How to become a true detective
(Author’s Note: If you haven’t seen True Detective yet, stop reading. Because spoilers.)
The critically acclaimed and widely loved series has come and gone. The killer was found, the murder was solved, and justice was served. But that doesn’t mean the True Detective joyride has to end. For those of you who can’t get enough of the HBO miniseries and always wanted to live out the life of a TV detective, this little guide might help.
Read up on occult fiction
Ever felt like time was nothing more than a flat circle? Then you have the makings of becoming a true detective! Familiarize yourself with The Yellow King, Carcosa, and devil worship, and you might just get all the references to all those murders you’re trying to solve. Learn about everything from “evil spirals†to demonic rituals so you won’t look like an idiot when grown men with animal heads come knocking on your door. Reading up on stories of the occult may lead you to a dangerous path but at least you’ll spot all of the show’s Alan Moore shout-outs! Whenever it gets too much, just sit back, relax, look up at the stars, and make up stories about light versus dark and how that relates to the last 20 years of your life.
Drink all day
Just as it did with occult fiction, True Detective took liberties with its use of beer. Almost every other scene in various parts of the day involves the lead characters drinking some beer. Because apparently, drinking something that may or may not compromise your judgment is what hardboiled detectives do for some reason. Whether you’re looking for Dora Lange’s killer or in the middle of a police interrogation, it won’t hurt to grab a case or two of your favorite ale. Cheers!
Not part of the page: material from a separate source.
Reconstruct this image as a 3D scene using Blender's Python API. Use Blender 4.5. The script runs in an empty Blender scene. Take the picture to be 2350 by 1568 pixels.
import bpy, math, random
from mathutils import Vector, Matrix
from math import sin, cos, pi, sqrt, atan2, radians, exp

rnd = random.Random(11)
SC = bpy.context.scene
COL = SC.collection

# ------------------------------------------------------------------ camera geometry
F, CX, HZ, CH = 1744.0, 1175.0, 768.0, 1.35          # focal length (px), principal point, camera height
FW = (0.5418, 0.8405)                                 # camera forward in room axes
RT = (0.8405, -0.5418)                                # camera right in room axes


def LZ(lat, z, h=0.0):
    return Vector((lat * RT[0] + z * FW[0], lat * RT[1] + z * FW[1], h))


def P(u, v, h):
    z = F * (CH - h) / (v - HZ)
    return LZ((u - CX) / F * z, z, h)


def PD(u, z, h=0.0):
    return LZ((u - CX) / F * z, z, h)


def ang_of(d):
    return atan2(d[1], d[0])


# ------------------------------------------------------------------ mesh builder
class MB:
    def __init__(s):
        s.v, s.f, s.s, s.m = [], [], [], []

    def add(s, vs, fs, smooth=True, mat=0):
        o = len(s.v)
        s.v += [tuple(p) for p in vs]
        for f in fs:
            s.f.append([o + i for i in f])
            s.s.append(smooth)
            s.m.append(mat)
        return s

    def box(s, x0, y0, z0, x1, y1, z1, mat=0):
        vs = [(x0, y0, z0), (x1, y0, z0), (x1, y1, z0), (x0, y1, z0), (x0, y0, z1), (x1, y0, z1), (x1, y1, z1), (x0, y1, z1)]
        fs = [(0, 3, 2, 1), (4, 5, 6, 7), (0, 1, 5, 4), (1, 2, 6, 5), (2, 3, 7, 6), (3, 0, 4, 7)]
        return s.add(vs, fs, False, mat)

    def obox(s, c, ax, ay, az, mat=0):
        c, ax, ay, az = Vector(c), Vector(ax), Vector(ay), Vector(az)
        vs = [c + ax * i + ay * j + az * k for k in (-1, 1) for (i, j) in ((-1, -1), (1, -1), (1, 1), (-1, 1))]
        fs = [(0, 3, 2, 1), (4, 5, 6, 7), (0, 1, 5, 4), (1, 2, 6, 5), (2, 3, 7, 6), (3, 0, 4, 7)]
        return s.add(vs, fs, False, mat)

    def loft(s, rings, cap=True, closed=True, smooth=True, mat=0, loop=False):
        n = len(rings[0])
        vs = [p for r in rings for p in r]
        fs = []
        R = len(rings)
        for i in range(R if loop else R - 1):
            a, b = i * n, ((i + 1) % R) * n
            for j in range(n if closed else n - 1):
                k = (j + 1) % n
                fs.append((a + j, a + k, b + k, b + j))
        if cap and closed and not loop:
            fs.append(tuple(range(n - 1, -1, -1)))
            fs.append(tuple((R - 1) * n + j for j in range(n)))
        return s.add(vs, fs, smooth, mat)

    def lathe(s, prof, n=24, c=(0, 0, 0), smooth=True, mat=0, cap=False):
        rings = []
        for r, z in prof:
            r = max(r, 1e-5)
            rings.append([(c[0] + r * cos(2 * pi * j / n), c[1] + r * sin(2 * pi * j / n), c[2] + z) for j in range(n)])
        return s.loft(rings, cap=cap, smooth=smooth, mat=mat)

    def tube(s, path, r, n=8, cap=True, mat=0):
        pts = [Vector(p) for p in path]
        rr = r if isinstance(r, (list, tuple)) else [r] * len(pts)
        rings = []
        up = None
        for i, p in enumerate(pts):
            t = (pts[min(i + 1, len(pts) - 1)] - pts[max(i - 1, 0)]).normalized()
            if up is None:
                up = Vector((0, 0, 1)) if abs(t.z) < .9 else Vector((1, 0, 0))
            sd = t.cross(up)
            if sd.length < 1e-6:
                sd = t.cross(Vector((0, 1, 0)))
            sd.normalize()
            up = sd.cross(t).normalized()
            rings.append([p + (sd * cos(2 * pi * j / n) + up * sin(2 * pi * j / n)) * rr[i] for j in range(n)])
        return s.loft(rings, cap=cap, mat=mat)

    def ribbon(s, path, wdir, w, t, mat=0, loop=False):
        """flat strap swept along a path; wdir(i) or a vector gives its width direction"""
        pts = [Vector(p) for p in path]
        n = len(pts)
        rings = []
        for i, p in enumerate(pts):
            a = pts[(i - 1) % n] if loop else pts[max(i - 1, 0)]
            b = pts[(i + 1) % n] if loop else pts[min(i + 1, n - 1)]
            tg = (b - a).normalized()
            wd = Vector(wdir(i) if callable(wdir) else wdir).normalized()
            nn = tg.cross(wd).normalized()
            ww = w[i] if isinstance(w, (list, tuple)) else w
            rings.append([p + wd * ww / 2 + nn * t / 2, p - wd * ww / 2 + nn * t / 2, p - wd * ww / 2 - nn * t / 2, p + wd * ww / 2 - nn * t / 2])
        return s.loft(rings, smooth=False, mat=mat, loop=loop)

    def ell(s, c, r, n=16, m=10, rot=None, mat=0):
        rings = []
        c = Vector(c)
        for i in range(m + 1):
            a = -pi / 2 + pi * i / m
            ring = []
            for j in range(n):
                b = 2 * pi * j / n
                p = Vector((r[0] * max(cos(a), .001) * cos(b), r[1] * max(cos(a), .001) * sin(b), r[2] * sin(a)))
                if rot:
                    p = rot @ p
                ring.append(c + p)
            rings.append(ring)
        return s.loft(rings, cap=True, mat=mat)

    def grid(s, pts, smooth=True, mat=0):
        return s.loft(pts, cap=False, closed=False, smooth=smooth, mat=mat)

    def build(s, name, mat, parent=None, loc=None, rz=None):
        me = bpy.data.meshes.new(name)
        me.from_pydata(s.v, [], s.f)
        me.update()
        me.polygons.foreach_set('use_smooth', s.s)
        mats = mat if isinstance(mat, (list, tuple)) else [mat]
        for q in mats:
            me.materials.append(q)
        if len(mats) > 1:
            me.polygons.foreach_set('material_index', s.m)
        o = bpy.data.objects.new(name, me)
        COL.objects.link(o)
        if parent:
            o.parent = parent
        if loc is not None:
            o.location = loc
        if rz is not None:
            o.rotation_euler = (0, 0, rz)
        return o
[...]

Have a unique hobby like beer-can origami
It’s always great to have an artistic side. Just because you’re still a suspect in a serial killing spree you supposedly solved 10 years ago doesn’t mean you have to throw creativity out the window. True Detective showed us the beautiful art of beer-can origami. Impromptu dioramas of a horrific crime scene prove that anything can be immortalized in beer-can art. It’s less elegant than the traditional paper origami but there’s something to be said about using materials that smell like burps and piss, and turning it into the stuff of nightmares. While you can use any kind of beer can, it is preferred to use Lone Star beer cans just so you can employ its star logo to depict dark occult symbols and Satanic pentagrams.
Abandon all forms of hair care
Hair is the least of your priorities when you want to be a true detective. Who cares if you go bald or start looking like a hobo — the spaghetti monster is still out there! A true detective doesn’t concern himself with nonsense like showering or going to the barber. Sure, maybe the loss of hair signifies the loss of respect your wife, your kids, and your peers have for you but it’s okay because there’s always a guy with dirty-Jesus hair you can always lean on. As long as people with bad hair stick together, there’s no murder they can’t solve… give or take 20 years, a whole lot of drugs, and the occasional redneck biker.
Cheat on your wife, mow someone else’s lawn, and be the occasional ninja
Every true detective needs to be a jack-of-all-trades. First, you need to be able to have the balls to cheat on your beautiful wife. Preferably with someone who looks like she came from a Percy Jackson movie. And after your wife forgives you, cheat on her again with another random girl you met at a bar. If cheating isn’t your thing, go ahead and lie. Feel free to speak in half-truths and tell the world that you were in an epic gunfight rescuing little girls. A true detective is also an expert in horticulture. Just like life-peg Rust Cohle, you can mow your partner’s lawn even if he didn’t ask you to. Once you’ve conquered gardening, why not go all-ninja and sneak into a couple of houses in the middle of the night. Is it illegal? Who knows? But it sure looks like a lot of fun. When you’ve done all that and everything else, you can go back to finding The Yellow King.